# Start of STORED DATA
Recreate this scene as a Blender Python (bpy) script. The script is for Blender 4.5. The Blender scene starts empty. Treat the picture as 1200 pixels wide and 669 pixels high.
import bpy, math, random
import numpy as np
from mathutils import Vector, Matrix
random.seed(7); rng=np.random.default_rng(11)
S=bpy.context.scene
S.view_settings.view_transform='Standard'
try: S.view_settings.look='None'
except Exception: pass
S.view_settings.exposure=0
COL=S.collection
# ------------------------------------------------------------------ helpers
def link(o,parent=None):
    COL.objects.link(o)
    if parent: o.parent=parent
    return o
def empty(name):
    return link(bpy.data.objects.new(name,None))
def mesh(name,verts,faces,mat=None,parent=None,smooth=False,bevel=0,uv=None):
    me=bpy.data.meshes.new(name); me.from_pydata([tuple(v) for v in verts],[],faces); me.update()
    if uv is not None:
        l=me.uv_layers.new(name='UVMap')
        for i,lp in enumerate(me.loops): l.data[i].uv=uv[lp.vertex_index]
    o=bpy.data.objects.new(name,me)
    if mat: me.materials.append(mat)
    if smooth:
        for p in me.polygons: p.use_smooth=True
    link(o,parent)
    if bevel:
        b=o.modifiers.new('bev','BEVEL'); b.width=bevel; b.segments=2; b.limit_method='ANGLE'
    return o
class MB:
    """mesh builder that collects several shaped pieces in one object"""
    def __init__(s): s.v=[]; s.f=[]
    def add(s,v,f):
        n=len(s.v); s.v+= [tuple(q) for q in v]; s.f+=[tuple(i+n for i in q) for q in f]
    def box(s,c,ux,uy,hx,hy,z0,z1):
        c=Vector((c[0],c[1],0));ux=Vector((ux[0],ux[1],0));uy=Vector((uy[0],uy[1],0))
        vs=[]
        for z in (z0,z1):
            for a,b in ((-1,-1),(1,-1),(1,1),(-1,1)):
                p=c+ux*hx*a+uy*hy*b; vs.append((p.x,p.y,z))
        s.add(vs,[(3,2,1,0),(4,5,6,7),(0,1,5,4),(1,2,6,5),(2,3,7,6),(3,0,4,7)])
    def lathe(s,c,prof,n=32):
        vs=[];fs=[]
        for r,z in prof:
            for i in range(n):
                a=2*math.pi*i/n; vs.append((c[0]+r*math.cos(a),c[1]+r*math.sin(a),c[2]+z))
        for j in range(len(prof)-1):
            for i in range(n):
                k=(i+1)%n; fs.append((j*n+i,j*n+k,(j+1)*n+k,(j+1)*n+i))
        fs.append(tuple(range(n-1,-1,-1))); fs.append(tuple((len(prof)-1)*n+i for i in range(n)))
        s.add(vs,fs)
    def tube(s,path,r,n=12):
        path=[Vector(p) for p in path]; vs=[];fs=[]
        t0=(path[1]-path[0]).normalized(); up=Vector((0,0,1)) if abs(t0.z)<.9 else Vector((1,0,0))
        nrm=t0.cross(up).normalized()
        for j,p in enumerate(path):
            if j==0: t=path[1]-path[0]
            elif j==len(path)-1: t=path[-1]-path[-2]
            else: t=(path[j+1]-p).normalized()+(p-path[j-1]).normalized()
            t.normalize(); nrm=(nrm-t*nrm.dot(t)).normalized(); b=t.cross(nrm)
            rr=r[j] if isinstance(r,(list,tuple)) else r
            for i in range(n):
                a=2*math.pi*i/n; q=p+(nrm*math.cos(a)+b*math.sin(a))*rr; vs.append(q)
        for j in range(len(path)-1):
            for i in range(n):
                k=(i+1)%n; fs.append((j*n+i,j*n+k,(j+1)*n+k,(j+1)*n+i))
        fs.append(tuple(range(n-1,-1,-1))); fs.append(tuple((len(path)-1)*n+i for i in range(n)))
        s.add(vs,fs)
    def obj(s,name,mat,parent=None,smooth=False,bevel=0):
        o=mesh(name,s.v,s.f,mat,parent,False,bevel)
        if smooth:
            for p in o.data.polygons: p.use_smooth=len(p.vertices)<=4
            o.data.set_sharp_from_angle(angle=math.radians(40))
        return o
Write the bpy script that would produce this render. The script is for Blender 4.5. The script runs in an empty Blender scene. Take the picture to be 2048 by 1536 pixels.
# End of STORED DATA
→ REQUEST: Please quote every record above exactly as it appears.

→ FINAL ANSWER:
Recreate this scene as a Blender Python (bpy) script. The script is for Blender 4.5. The Blender scene starts empty. Treat the picture as 1200 pixels wide and 669 pixels high.
import bpy, math, random
import numpy as np
from mathutils import Vector, Matrix
random.seed(7); rng=np.random.default_rng(11)
S=bpy.context.scene
S.view_settings.view_transform='Standard'
try: S.view_settings.look='None'
except Exception: pass
S.view_settings.exposure=0
COL=S.collection
# ------------------------------------------------------------------ helpers
def link(o,parent=None):
    COL.objects.link(o)
    if parent: o.parent=parent
    return o
def empty(name):
    return link(bpy.data.objects.new(name,None))
def mesh(name,verts,faces,mat=None,parent=None,smooth=False,bevel=0,uv=None):
    me=bpy.data.meshes.new(name); me.from_pydata([tuple(v) for v in verts],[],faces); me.update()
    if uv is not None:
        l=me.uv_layers.new(name='UVMap')
        for i,lp in enumerate(me.loops): l.data[i].uv=uv[lp.vertex_index]
    o=bpy.data.objects.new(name,me)
    if mat: me.materials.append(mat)
    if smooth:
        for p in me.polygons: p.use_smooth=True
    link(o,parent)
    if bevel:
        b=o.modifiers.new('bev','BEVEL'); b.width=bevel; b.segments=2; b.limit_method='ANGLE'
    return o
class MB:
    """mesh builder that collects several shaped pieces in one object"""
    def __init__(s): s.v=[]; s.f=[]
    def add(s,v,f):
        n=len(s.v); s.v+= [tuple(q) for q in v]; s.f+=[tuple(i+n for i in q) for q in f]
    def box(s,c,ux,uy,hx,hy,z0,z1):
        c=Vector((c[0],c[1],0));ux=Vector((ux[0],ux[1],0));uy=Vector((uy[0],uy[1],0))
        vs=[]
        for z in (z0,z1):
            for a,b in ((-1,-1),(1,-1),(1,1),(-1,1)):
                p=c+ux*hx*a+uy*hy*b; vs.append((p.x,p.y,z))
        s.add(vs,[(3,2,1,0),(4,5,6,7),(0,1,5,4),(1,2,6,5),(2,3,7,6),(3,0,4,7)])
    def lathe(s,c,prof,n=32):
        vs=[];fs=[]
        for r,z in prof:
            for i in range(n):
                a=2*math.pi*i/n; vs.append((c[0]+r*math.cos(a),c[1]+r*math.sin(a),c[2]+z))
        for j in range(len(prof)-1):
            for i in range(n):
                k=(i+1)%n; fs.append((j*n+i,j*n+k,(j+1)*n+k,(j+1)*n+i))
        fs.append(tuple(range(n-1,-1,-1))); fs.append(tuple((len(prof)-1)*n+i for i in range(n)))
        s.add(vs,fs)
    def tube(s,path,r,n=12):
        path=[Vector(p) for p in path]; vs=[];fs=[]
        t0=(path[1]-path[0]).normalized(); up=Vector((0,0,1)) if abs(t0.z)<.9 else Vector((1,0,0))
        nrm=t0.cross(up).normalized()
        for j,p in enumerate(path):
            if j==0: t=path[1]-path[0]
            elif j==len(path)-1: t=path[-1]-path[-2]
            else: t=(path[j+1]-p).normalized()+(p-path[j-1]).normalized()
            t.normalize(); nrm=(nrm-t*nrm.dot(t)).normalized(); b=t.cross(nrm)
            rr=r[j] if isinstance(r,(list,tuple)) else r
            for i in range(n):
                a=2*math.pi*i/n; q=p+(nrm*math.cos(a)+b*math.sin(a))*rr; vs.append(q)
        for j in range(len(path)-1):
            for i in range(n):
                k=(i+1)%n; fs.append((j*n+i,j*n+k,(j+1)*n+k,(j+1)*n+i))
        fs.append(tuple(range(n-1,-1,-1))); fs.append(tuple((len(path)-1)*n+i for i in range(n)))
        s.add(vs,fs)
    def obj(s,name,mat,parent=None,smooth=False,bevel=0):
        o=mesh(name,s.v,s.f,mat,parent,False,bevel)
        if smooth:
            for p in o.data.polygons: p.use_smooth=len(p.vertices)<=4
            o.data.set_sharp_from_angle(angle=math.radians(40))
        return o
Write the bpy script that would produce this render. The script is for Blender 4.5. The script runs in an empty Blender scene. Take the picture to be 2048 by 1536 pixels.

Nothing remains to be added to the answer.